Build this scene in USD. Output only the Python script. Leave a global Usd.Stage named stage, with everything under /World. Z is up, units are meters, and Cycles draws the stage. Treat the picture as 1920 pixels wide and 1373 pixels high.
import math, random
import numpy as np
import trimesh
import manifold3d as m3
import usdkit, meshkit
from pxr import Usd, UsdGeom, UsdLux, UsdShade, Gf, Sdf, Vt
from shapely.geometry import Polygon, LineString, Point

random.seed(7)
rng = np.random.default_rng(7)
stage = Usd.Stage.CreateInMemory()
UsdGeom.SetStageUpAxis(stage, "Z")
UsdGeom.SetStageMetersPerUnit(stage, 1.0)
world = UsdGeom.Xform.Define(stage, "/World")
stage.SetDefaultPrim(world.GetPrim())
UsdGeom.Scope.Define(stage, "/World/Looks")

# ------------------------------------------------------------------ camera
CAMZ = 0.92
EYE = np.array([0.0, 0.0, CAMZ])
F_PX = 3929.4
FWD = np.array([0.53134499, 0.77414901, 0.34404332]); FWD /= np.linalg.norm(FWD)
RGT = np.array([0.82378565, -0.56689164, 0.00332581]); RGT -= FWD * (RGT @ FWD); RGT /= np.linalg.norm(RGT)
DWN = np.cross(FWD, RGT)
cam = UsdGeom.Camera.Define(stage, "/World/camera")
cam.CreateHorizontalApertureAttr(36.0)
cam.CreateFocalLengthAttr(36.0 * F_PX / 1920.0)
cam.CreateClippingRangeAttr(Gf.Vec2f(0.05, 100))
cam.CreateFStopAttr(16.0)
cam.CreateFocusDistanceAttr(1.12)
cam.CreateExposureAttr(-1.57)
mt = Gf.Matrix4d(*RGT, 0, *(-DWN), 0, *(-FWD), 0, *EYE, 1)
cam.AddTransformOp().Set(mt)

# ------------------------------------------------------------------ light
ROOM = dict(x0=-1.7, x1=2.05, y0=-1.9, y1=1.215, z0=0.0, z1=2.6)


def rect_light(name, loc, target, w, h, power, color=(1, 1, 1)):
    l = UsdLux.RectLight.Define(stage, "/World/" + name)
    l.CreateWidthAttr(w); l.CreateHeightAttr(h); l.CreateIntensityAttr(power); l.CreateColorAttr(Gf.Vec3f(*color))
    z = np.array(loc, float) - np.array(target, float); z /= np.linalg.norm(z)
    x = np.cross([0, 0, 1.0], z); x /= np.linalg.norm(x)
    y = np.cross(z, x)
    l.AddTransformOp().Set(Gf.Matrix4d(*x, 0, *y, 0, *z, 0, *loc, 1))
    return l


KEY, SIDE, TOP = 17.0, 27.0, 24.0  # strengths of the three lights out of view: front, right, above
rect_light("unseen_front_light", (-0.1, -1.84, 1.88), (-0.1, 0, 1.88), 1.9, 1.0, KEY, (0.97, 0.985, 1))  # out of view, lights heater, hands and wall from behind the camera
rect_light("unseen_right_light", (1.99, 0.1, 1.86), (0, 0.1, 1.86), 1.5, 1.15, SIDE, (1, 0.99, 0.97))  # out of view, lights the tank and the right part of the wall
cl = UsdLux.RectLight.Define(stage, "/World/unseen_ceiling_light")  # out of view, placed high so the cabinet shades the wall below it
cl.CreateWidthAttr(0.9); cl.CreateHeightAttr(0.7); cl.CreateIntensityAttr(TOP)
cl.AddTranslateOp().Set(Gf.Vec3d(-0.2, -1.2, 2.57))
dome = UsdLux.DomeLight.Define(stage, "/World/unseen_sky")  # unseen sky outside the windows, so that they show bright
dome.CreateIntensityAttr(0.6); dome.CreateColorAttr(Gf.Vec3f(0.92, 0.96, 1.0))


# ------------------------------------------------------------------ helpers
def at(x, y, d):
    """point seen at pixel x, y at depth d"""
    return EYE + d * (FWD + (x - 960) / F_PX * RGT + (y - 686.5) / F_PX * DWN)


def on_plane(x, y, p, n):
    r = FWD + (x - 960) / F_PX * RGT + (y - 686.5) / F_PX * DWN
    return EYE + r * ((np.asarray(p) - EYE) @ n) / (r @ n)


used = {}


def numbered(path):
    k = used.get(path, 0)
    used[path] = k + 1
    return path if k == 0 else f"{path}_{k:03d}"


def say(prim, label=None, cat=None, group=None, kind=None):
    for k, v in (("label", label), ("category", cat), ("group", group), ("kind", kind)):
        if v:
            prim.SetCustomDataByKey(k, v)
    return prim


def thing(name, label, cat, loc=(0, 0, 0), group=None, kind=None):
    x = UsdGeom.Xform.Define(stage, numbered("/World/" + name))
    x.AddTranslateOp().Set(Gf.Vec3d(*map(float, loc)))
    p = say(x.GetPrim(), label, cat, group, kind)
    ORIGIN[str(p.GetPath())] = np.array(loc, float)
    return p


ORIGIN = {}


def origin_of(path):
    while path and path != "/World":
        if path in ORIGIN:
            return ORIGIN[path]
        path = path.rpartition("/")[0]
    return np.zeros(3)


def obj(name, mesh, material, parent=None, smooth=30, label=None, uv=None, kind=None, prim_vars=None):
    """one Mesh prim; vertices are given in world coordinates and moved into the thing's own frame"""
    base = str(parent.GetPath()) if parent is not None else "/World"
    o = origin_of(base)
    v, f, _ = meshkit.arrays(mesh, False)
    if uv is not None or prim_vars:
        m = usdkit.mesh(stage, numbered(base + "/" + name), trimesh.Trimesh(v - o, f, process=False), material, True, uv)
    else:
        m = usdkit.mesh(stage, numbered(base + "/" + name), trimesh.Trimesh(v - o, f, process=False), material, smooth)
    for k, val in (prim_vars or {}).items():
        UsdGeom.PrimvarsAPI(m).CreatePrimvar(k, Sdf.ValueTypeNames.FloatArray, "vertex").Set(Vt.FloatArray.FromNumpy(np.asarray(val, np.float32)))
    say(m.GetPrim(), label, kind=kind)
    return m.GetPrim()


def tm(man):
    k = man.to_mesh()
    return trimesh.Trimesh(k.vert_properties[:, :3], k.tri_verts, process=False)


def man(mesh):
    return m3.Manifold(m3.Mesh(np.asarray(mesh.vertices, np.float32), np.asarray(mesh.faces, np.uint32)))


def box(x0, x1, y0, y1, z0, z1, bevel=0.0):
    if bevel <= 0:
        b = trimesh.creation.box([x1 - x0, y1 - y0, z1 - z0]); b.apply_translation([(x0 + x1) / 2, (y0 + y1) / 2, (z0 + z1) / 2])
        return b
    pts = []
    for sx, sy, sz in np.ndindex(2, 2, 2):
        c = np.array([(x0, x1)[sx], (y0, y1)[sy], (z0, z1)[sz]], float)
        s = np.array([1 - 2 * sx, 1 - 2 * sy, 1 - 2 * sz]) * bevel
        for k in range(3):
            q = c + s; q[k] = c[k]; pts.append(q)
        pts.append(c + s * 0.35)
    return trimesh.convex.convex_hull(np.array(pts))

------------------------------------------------

> Stated exercise: Write out each line of the data above again, exactly as given.

> Complete output:
Build this scene in USD. Output only the Python script. Leave a global Usd.Stage named stage, with everything under /World. Z is up, units are meters, and Cycles draws the stage. Treat the picture as 1920 pixels wide and 1373 pixels high.
import math, random
import numpy as np
import trimesh
import manifold3d as m3
import usdkit, meshkit
from pxr import Usd, UsdGeom, UsdLux, UsdShade, Gf, Sdf, Vt
from shapely.geometry import Polygon, LineString, Point

random.seed(7)
rng = np.random.default_rng(7)
stage = Usd.Stage.CreateInMemory()
UsdGeom.SetStageUpAxis(stage, "Z")
UsdGeom.SetStageMetersPerUnit(stage, 1.0)
world = UsdGeom.Xform.Define(stage, "/World")
stage.SetDefaultPrim(world.GetPrim())
UsdGeom.Scope.Define(stage, "/World/Looks")

# ------------------------------------------------------------------ camera
CAMZ = 0.92
EYE = np.array([0.0, 0.0, CAMZ])
F_PX = 3929.4
FWD = np.array([0.53134499, 0.77414901, 0.34404332]); FWD /= np.linalg.norm(FWD)
RGT = np.array([0.82378565, -0.56689164, 0.00332581]); RGT -= FWD * (RGT @ FWD); RGT /= np.linalg.norm(RGT)
DWN = np.cross(FWD, RGT)
cam = UsdGeom.Camera.Define(stage, "/World/camera")
cam.CreateHorizontalApertureAttr(36.0)
cam.CreateFocalLengthAttr(36.0 * F_PX / 1920.0)
cam.CreateClippingRangeAttr(Gf.Vec2f(0.05, 100))
cam.CreateFStopAttr(16.0)
cam.CreateFocusDistanceAttr(1.12)
cam.CreateExposureAttr(-1.57)
mt = Gf.Matrix4d(*RGT, 0, *(-DWN), 0, *(-FWD), 0, *EYE, 1)
cam.AddTransformOp().Set(mt)

# ------------------------------------------------------------------ light
ROOM = dict(x0=-1.7, x1=2.05, y0=-1.9, y1=1.215, z0=0.0, z1=2.6)


def rect_light(name, loc, target, w, h, power, color=(1, 1, 1)):
    l = UsdLux.RectLight.Define(stage, "/World/" + name)
    l.CreateWidthAttr(w); l.CreateHeightAttr(h); l.CreateIntensityAttr(power); l.CreateColorAttr(Gf.Vec3f(*color))
    z = np.array(loc, float) - np.array(target, float); z /= np.linalg.norm(z)
    x = np.cross([0, 0, 1.0], z); x /= np.linalg.norm(x)
    y = np.cross(z, x)
    l.AddTransformOp().Set(Gf.Matrix4d(*x, 0, *y, 0, *z, 0, *loc, 1))
    return l


KEY, SIDE, TOP = 17.0, 27.0, 24.0  # strengths of the three lights out of view: front, right, above
rect_light("unseen_front_light", (-0.1, -1.84, 1.88), (-0.1, 0, 1.88), 1.9, 1.0, KEY, (0.97, 0.985, 1))  # out of view, lights heater, hands and wall from behind the camera
rect_light("unseen_right_light", (1.99, 0.1, 1.86), (0, 0.1, 1.86), 1.5, 1.15, SIDE, (1, 0.99, 0.97))  # out of view, lights the tank and the right part of the wall
cl = UsdLux.RectLight.Define(stage, "/World/unseen_ceiling_light")  # out of view, placed high so the cabinet shades the wall below it
cl.CreateWidthAttr(0.9); cl.CreateHeightAttr(0.7); cl.CreateIntensityAttr(TOP)
cl.AddTranslateOp().Set(Gf.Vec3d(-0.2, -1.2, 2.57))
dome = UsdLux.DomeLight.Define(stage, "/World/unseen_sky")  # unseen sky outside the windows, so that they show bright
dome.CreateIntensityAttr(0.6); dome.CreateColorAttr(Gf.Vec3f(0.92, 0.96, 1.0))


# ------------------------------------------------------------------ helpers
def at(x, y, d):
    """point seen at pixel x, y at depth d"""
    return EYE + d * (FWD + (x - 960) / F_PX * RGT + (y - 686.5) / F_PX * DWN)


def on_plane(x, y, p, n):
    r = FWD + (x - 960) / F_PX * RGT + (y - 686.5) / F_PX * DWN
    return EYE + r * ((np.asarray(p) - EYE) @ n) / (r @ n)


used = {}


def numbered(path):
    k = used.get(path, 0)
    used[path] = k + 1
    return path if k == 0 else f"{path}_{k:03d}"


def say(prim, label=None, cat=None, group=None, kind=None):
    for k, v in (("label", label), ("category", cat), ("group", group), ("kind", kind)):
        if v:
            prim.SetCustomDataByKey(k, v)
    return prim


def thing(name, label, cat, loc=(0, 0, 0), group=None, kind=None):
    x = UsdGeom.Xform.Define(stage, numbered("/World/" + name))
    x.AddTranslateOp().Set(Gf.Vec3d(*map(float, loc)))
    p = say(x.GetPrim(), label, cat, group, kind)
    ORIGIN[str(p.GetPath())] = np.array(loc, float)
    return p


ORIGIN = {}


def origin_of(path):
    while path and path != "/World":
        if path in ORIGIN:
            return ORIGIN[path]
        path = path.rpartition("/")[0]
    return np.zeros(3)


def obj(name, mesh, material, parent=None, smooth=30, label=None, uv=None, kind=None, prim_vars=None):
    """one Mesh prim; vertices are given in world coordinates and moved into the thing's own frame"""
    base = str(parent.GetPath()) if parent is not None else "/World"
    o = origin_of(base)
    v, f, _ = meshkit.arrays(mesh, False)
    if uv is not None or prim_vars:
        m = usdkit.mesh(stage, numbered(base + "/" + name), trimesh.Trimesh(v - o, f, process=False), material, True, uv)
    else:
        m = usdkit.mesh(stage, numbered(base + "/" + name), trimesh.Trimesh(v - o, f, process=False), material, smooth)
    for k, val in (prim_vars or {}).items():
        UsdGeom.PrimvarsAPI(m).CreatePrimvar(k, Sdf.ValueTypeNames.FloatArray, "vertex").Set(Vt.FloatArray.FromNumpy(np.asarray(val, np.float32)))
    say(m.GetPrim(), label, kind=kind)
    return m.GetPrim()


def tm(man):
    k = man.to_mesh()
    return trimesh.Trimesh(k.vert_properties[:, :3], k.tri_verts, process=False)


def man(mesh):
    return m3.Manifold(m3.Mesh(np.asarray(mesh.vertices, np.float32), np.asarray(mesh.faces, np.uint32)))


def box(x0, x1, y0, y1, z0, z1, bevel=0.0):
    if bevel <= 0:
        b = trimesh.creation.box([x1 - x0, y1 - y0, z1 - z0]); b.apply_translation([(x0 + x1) / 2, (y0 + y1) / 2, (z0 + z1) / 2])
        return b
    pts = []
    for sx, sy, sz in np.ndindex(2, 2, 2):
        c = np.array([(x0, x1)[sx], (y0, y1)[sy], (z0, z1)[sz]], float)
        s = np.array([1 - 2 * sx, 1 - 2 * sy, 1 - 2 * sz]) * bevel
        for k in range(3):
            q = c + s; q[k] = c[k]; pts.append(q)
        pts.append(c + s * 0.35)
    return trimesh.convex.convex_hull(np.array(pts))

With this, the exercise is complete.